Les méthodes que nous venons d'exposer sont à peu de choses près les mêmes que celles avec lesquelles furent jetées les bases du capitalisme moderne, et que Marx a appelées « l'accumulation primitive » : expropriation du peuple des campagnes, pillage des colonies, commerce des esclaves, guerres commerciales et dettes publiques. Et nous trouvons à l'époque moderne comme dans l'Antiquité les mêmes effets destructeurs et dévastateurs de ces méthodes. Mais ce qui distingue les deux époques l'une de l'autre, c'est que l'Antiquité ne sut développer que les conséquences néfastes du capitalisme, alors que le capitalisme moderne, au milieu des ruines qu'il sème, produit les conditions de la reconstruction d'un mode de production supérieur. Assurément, les méthodes de développement du capitalisme moderne ne sont pas moins barbares ni moins cruelles que celles du capitalisme antique ; mais elles jettent les bases du dépassement par en-haut de cette sauvagerie, alors que le capitalisme antique en resta à ce stade.

Nous en avons dit les raisons dans le chapitre précédent. De tout ce que le capitalisme moderne accapare en pillant, en opprimant, et par toutes sortes d'autres violences encore, seule une toute petite partie sert à la consommation et aux plaisirs, la majeure partie est utilisée pour produire de nouveaux moyens de production, de qualité supérieure, pour accroître la productivité du travail humain. Le capitalisme de l'Antiquité ne se trouva pas mis dans les conditions qui auraient permis cela. Dans la mesure où il pénétra dans la sphère productive, il ne sut rien faire d'autre que de substituer au travail du paysan libre le travail de l'esclave, lequel signifiait dans les secteurs décisifs de la production une régression technique, une baisse de la productivité du travail social, un appauvrissement de la société.

Dans la mesure où les profits engrangés par les financiers romains, au même titre que le butin raflé par les généraux et les magistrats, ne servaient pas à lancer de nouvelles offensives usuraires, donc de nouveaux pillages, ils ne pouvaient être dépensés, d'un côté, que dans la consommation de plaisirs comme dans la production de plaisirs à consommer – et au nombre de ceux-ci il faut ranger, non seulement les palais, mais aussi les temples -, et par ailleurs, si nous laissons de côté les quelques mines existantes, ils ne pouvaient être utilisés que pour acheter du foncier, c'est-à-dire pour exproprier des paysans libres et les remplacer par des esclaves.

Le pillage et le saccage des provinces n'aboutissaient donc qu'à une chose : donner aux financiers de Rome les moyens d'accélérer encore plus que cela n'aurait été sinon le cas, la baisse de la productivité du travail social allant de pair avec la propagation de l'esclavage.
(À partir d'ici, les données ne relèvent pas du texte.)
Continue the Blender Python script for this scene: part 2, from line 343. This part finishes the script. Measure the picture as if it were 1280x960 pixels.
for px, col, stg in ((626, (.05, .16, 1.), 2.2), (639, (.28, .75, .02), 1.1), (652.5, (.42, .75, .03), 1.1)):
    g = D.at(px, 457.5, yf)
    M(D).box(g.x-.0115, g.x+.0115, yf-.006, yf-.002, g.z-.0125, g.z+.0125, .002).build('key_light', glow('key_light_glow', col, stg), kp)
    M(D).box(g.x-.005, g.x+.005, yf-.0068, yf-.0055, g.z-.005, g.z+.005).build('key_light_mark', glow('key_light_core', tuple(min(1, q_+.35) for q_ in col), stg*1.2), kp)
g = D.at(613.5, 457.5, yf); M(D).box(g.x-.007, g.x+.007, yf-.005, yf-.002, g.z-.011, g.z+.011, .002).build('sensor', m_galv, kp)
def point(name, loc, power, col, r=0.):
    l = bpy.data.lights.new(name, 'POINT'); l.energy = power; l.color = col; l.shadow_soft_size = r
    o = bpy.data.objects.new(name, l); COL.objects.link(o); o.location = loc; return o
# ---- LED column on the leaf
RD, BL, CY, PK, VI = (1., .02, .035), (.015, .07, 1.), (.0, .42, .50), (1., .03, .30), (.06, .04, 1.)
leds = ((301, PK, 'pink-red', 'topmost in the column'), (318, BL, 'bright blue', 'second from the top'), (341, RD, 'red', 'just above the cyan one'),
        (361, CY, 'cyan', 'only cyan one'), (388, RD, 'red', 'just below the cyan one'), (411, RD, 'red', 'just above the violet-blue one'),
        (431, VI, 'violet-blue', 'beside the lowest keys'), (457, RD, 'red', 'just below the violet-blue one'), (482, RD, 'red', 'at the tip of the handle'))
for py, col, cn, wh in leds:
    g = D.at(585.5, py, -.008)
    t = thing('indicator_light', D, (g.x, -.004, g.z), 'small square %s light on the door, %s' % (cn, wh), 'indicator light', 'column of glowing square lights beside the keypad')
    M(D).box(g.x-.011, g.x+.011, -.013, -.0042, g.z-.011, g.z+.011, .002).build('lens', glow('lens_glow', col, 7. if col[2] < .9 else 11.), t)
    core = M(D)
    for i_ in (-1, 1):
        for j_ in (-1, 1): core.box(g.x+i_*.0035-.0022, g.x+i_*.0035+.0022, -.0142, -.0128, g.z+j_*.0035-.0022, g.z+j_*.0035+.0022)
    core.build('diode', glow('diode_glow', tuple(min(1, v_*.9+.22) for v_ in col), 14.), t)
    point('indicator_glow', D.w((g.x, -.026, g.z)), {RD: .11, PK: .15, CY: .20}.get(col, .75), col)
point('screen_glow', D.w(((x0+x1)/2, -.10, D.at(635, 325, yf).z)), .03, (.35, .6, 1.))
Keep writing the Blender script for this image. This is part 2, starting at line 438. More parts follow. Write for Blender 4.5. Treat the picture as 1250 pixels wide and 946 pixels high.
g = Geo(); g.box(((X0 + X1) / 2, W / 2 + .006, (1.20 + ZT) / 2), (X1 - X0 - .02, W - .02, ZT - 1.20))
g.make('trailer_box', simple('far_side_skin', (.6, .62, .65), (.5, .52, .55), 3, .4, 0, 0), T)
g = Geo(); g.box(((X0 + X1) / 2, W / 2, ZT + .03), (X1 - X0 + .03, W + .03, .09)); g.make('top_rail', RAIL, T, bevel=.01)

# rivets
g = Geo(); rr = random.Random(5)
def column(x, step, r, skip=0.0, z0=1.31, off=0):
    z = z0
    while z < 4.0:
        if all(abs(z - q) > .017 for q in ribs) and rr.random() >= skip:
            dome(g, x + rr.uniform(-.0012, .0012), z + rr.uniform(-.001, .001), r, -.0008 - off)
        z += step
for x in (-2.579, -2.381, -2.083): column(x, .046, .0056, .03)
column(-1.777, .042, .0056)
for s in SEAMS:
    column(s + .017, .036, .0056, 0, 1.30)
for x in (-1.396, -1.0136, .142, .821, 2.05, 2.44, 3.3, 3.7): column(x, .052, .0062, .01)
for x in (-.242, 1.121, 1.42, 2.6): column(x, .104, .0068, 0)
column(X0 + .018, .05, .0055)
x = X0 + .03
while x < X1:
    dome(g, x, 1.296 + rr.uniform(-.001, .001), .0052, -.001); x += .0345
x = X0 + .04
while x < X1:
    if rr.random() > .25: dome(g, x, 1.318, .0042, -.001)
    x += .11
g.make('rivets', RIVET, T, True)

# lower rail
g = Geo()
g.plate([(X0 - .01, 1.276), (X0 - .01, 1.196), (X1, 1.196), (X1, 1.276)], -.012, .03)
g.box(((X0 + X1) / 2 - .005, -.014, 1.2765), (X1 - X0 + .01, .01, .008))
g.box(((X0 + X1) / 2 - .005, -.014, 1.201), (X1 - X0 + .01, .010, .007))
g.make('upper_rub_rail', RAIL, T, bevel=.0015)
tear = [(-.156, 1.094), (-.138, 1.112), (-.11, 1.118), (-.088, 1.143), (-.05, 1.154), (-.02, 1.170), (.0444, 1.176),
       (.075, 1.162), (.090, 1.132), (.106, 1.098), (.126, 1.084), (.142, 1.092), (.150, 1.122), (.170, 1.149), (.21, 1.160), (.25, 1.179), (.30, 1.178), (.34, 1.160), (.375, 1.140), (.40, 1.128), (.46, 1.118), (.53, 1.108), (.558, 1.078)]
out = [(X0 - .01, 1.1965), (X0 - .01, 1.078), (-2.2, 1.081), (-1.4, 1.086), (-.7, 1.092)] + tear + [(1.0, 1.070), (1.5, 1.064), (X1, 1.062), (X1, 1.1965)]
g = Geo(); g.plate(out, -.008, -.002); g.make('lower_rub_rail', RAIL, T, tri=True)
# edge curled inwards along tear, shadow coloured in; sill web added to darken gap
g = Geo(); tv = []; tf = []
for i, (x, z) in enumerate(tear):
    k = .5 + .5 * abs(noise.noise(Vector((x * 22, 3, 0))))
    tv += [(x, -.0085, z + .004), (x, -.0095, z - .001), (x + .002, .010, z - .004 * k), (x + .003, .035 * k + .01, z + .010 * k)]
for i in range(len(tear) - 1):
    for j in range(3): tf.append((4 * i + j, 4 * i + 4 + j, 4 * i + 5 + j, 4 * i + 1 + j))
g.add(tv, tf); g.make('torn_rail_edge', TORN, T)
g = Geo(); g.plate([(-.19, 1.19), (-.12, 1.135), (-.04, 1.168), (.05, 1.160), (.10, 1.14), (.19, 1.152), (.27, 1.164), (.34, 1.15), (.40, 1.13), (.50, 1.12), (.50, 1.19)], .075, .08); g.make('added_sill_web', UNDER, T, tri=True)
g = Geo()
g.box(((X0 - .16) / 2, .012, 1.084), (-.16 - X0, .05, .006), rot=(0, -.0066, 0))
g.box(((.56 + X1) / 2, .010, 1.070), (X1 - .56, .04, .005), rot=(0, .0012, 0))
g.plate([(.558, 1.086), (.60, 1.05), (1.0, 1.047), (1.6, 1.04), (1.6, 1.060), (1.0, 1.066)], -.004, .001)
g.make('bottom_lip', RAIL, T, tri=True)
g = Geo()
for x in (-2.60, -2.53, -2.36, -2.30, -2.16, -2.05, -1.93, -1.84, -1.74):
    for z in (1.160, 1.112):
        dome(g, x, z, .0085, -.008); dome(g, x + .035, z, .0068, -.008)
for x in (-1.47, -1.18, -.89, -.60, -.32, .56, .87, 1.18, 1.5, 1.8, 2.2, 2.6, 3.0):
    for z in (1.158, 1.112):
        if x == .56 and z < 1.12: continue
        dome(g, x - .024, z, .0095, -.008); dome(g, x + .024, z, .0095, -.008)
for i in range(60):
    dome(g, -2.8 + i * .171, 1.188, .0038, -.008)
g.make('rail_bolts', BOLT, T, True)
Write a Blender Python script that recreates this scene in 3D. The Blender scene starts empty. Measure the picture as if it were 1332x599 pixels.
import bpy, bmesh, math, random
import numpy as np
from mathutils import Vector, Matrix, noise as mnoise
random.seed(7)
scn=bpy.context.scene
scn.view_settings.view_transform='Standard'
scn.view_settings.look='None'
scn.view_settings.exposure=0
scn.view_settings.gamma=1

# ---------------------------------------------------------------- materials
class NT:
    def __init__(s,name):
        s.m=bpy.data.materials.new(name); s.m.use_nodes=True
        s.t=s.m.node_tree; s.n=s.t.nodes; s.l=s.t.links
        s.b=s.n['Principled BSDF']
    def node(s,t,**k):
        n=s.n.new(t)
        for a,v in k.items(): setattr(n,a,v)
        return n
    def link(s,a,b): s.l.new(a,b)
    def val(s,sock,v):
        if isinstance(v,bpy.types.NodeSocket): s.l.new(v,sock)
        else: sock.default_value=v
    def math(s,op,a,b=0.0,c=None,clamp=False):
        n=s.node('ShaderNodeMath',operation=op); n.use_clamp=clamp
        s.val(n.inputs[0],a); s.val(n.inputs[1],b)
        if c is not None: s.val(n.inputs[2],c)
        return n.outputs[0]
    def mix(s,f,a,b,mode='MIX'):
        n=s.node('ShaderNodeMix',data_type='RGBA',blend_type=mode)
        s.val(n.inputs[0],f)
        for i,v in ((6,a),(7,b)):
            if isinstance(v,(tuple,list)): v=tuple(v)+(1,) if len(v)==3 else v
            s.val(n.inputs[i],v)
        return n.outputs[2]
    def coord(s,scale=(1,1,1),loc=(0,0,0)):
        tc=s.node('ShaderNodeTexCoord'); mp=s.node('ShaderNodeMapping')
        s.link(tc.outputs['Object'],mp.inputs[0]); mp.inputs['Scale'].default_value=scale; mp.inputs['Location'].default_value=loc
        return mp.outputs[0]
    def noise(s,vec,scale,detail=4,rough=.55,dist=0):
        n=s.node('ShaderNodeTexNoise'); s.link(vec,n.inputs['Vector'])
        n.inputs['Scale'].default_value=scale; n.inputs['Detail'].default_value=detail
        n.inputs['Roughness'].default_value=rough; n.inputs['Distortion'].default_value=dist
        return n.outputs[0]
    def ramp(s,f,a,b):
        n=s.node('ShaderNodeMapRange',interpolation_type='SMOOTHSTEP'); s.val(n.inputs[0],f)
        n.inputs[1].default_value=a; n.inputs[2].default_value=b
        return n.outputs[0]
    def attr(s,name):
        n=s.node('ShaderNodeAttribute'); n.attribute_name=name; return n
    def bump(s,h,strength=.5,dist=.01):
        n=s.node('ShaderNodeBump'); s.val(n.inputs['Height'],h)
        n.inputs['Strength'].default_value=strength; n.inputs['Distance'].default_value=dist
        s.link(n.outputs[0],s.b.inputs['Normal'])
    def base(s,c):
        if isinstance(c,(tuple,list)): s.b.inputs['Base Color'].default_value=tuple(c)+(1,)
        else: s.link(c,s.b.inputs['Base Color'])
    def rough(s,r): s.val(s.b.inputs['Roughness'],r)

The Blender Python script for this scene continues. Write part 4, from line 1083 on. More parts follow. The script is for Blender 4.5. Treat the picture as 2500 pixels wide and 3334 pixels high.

Les ravages causés ici n'étaient pas compensés ailleurs par un essor économique, comme cela se produit au moins de temps à autre dans le capitalisme actuel, les dévastations à un bout précipitaient encore la ruine à l'autre bout. La suprématie universelle de Rome fit que le monde antique entra plus tôt que cela ne se serait sinon produit, dans une phase d'appauvrissement généralisé.

Mais longtemps encore, les signaux de la banqueroute économique demeurèrent occultés par l'éclat éblouissant que diffusait la concentration à Rome, en seulement quelques décennies, de tout ce qu'avaient créé des siècles, et même des millénaires de travail artistique assidu dans tous les ateliers situés sur le pourtour de la Méditerranée. Bien avant ceux de la faillite économique, ce sont les symptômes de la faillite politique du système qui apparurent avec évidence.